In keeping with spunk, Vidor might be rediscovered if presented in sparkling restorations of her 1921 success Hail the Woman, directed by John Griffith Wray for producer Thomas Ince, in which she plays a defiant daughter of an overbearing father and exposes her minister brother’s peccadilloes, or Lambert Hillyer’s Civil War drama Barbara Frietchie (1924). She’s a plucky heroine opposite Sessue Hayakawa in William C. DeMille’s The Secret Game (1917), which has only been on the long out-of-print DVD World War I Films of the Silent Era. There is still a lot of work to do in silent film restoration.

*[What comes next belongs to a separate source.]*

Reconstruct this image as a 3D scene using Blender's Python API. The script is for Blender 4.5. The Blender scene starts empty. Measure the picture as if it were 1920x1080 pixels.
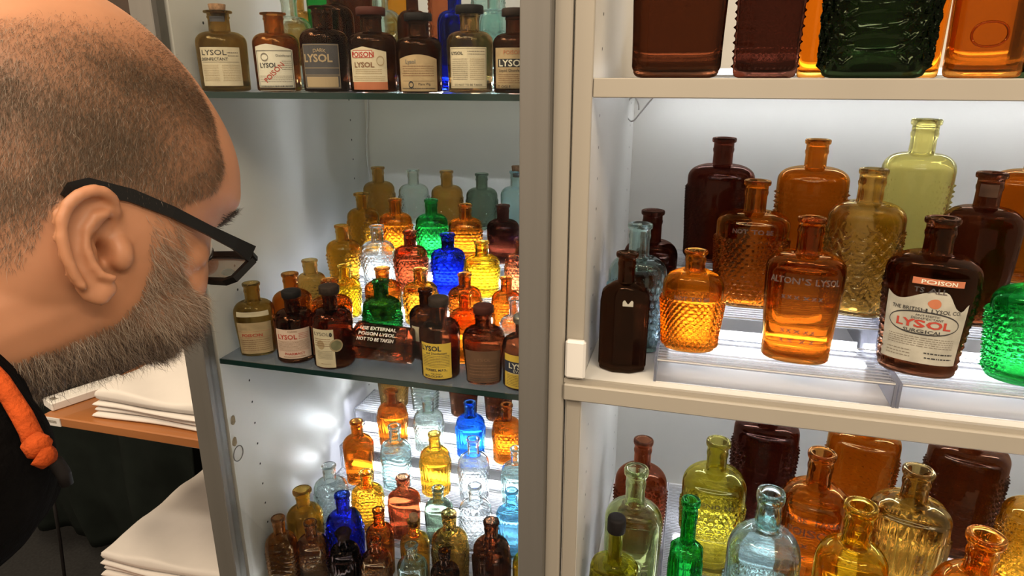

Wellman’s commentary is at its best when he’s speaking personally of his father; otherwise he reads aloud from Wikipedia. The beautiful tinted print, which makes much use of violet, is a continual pleasure to the eye with the faint evanescent threat of deterioration flashing occasionally on the left of the image, especially in the title cards and towards the end. What remains and what’s revealed by the legerdemain of Hollywood is how an insubstantial plot of misdirections can be so well directed that even though we think we know all the tricks, the illusions still delight us.